Là où Anno 117 affirme le mieux son identité, c’est dans sa gestion des provinces et des cultures. La série a souvent joué sur des contrastes de biomes ou d’ambiances, mais ici le contraste est plus directement lié au gameplay. On ne bâtit pas de la même manière selon l’environnement, selon la population, selon le contexte. Le jeu propose une vraie réflexion, concrète, sur la manière dont un pouvoir central peut absorber ou composer avec des spécificités locales. Les choix d’assimilation ou d’adaptation ne restent pas au niveau du discours : ils modifient des besoins, influencent des chaînes, orientent une manière de planifier. J’aime quand un thème devient une contrainte de design, parce qu’il cesse d’être un vernis. Sur ce terrain, Anno 117 est souvent juste, et parfois même inspiré.

La religion s’insère dans la même logique. Elle n’écrase pas le jeu sous un système spectaculaire, mais elle agit comme un levier stratégique, un modificateur qui oriente vos priorités, vos investissements, votre façon de spécialiser une province. Le joueur aguerri y verra des opportunités d’optimisation et de stabilisation, sans que cela transforme complètement la partie. Le système est pertinent, même si, là encore, j’aurais aimé des contreparties plus tranchées, une prise de risque plus marquée, pour donner davantage de poids aux choix.

La campagne, en revanche, me laisse un jugement plus partagé. Elle encadre bien, elle introduit efficacement, elle contextualise sans lourdeur. Mais elle peine à devenir un moteur, à transformer des objectifs en moments forts. On avance, on débloque, on comprend, et l’on perçoit vite que l’intérêt principal est ailleurs : dans la maîtrise du système, pas dans le récit. Je ne demande pas une fresque romanesque. Je demande une campagne capable de forcer des choix, de créer des situations mémorables, de pousser le joueur à jouer autrement. Anno 117 frôle parfois cette ambition, mais reste souvent trop prudent. Les moments où l’on doit improviser, sacrifier une élégance urbaine pour sauver une économie, ou ralentir une croissance pour préserver une stabilité existent, mais ils sont trop peu structurants pour marquer durablement.

Le combat illustre bien cette prudence générale. Il est là, il fonctionne, il crée des frictions, mais il reste rarement central. On peut jouer en gouverneur pacificateur et le jeu l’accepte ; on peut fortifier, défendre, projeter une force et le jeu vous donne de quoi faire. Le problème n’est pas son existence, c’est son intégration. Par moments, les affrontements ressemblent davantage à une formalité stratégique qu’à une tension organique comparable à une crise d’approvisionnement. Le lien avec l’économie, pourtant cœur du jeu, n’est pas toujours assez fort pour que la guerre ressemble à une continuité naturelle de la gestion plutôt qu’à un module à part.

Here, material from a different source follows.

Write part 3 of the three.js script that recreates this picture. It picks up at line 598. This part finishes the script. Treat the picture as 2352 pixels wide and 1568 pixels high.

Le rythme global suit une courbe familière : installation excitante, montée en puissance, multiplication des chaînes, puis bascule vers une logistique dense et une forme de maintenance permanente. Anno 117 est excellent dans ses premières phases, et très satisfaisant au milieu, quand l’équilibre est encore un enjeu. Sur la fin, tout dépend de votre tolérance à l’entretien et à l’optimisation. L’intensité dramatique peut s’aplatir si l’on ne se fixe pas soi-même de nouveaux objectifs. Le jeu laisse davantage “gérer à son rythme”, ce qui rend l’expérience confortable, parfois trop, là où d’autres épisodes donnaient plus souvent l’impression d’une pression constante qui obligeait à se réinventer.

Au terme de l’expérience, mon jugement reste net : Anno 117: Pax Romana est un grand city builder, rigoureux, cohérent, souvent superbe, et terriblement prenant. Il modernise la formule avec intelligence, notamment par sa fluidité, sa lisibilité, et sa manière d’intégrer davantage l’identité des provinces. Il n’est pas irréprochable. Sa campagne manque de mordant, son combat reste plus utile que marquant, et son choix d’une expérience plus accueillante réduit parfois la sensation d’affronter une machine vraiment impitoyable. Mais l’essentiel, lui, est intact : le plaisir rare de construire un système qui tient, de sentir une économie respirer, de voir une ville prospérer parce qu’on l’a pensée, pas simplement parce qu’on l’a décorée. Anno 117 ne renverse pas le genre. Il l’affine, le rend plus lisible, et rappelle, avec une autorité tranquille, pourquoi la maîtrise reste l’une des plus belles récompenses du city building. Et si l’empire ne s’est pas bâti en un jour, le jeu, lui, sait très bien vous prendre bien plus qu’une soirée.